Beside Thompson, the injury count was horrific. In fact, the squad ended the season with 20 players on the injury reserve list. Other notable injury problems were the nagging complaints that limited the effectiveness of Trent Williams and Jordan Reed, and the loss of Jonathan Allen after week five, which seriously weakened the defensive line, while the fact that the Redskins ended up using more than 26 different offensive-line combinations tells its own story.

 

Still, it wasn’t all about the injuries. The Redskins ended up with a middle-of-the-road record, and that’s how they played. They went 1-5 against division winners but were 5-1 against teams that had a losing record going into the final week. They could have won some key road games – at New Orleans and Kansas – but they blew both of them, and key players made mistakes at key times – not least quarterback Kirk Cousins, who threw three interceptions.

 

Finally, defense continued to be a huge problem. The Redskins have ranked 17th or lower in points allowed for nine consecutive seasons now, and 16th or worse in yards allowed per game for the last six years. No matter how powerful your offense, if you’re giving up that much territory on defense, it’s next to impossible for the team to progress.

 

Despite the obvious need for a shake-up, Cousins’ departure, announced earlier this month, was something of a surprise, as was the identity of his replacement, not least because Alex Smith isn’t that much different, and not the kind of player considered able to carry an offense.

 

Certainly, the betting markets have not been impressed by the move. The Redskins remain low down in the NFC Championship and Super Bowl odds, but while the latter may prove beyond them, it’s actually not impossible to imagine things coming together for an inexperienced group. The focus on young talent will bear fruit at some point, and they could be a decent outside bet for the Division title, assuming they stay injury free.

 

For one thing, while Smith is not an exciting replacement for Cousins, he could be a good fit.

He’s more consistent, for one thing, and consistency will give the offense a little more confidence next time around. He’s a good fit with the passing game that Jay Gruden has developed, has more mobility than Cousins, throws fewer interceptions, and is adept at changing the launch angle on his throws. He could turn out to be a positive acquisition.

 

By resolving the quarterback issue at this relatively early stage, the Redskins are now free to address the squad overhaul that will be needed to get this group ready for next season.

 

The focus on developing young talent is the key to future success in the long term, but the team clearly needs strengthening in some areas, most notably at cornerback, having lost Kendal Fuller, one of their top three corners in the Smith-Cousins deal, and also at wide receiver, where they look in need of a strong and reliable playmaker while Terrelle Pryor develops his skills.
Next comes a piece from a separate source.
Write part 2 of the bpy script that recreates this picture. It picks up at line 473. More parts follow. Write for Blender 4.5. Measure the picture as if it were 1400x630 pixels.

In addition, while the defensive line improved in terms of yards allowed last season, they were still below average and a top defensive lineman has to be a priority.

 

If they can address those issues and add another dynamic, game-changing running back to compliment Thompson, and if they can stay clear of the injury problems that blighted the 2017 campaign, then next season’s projected steady improvement could be upgraded into something altogether more spectacular.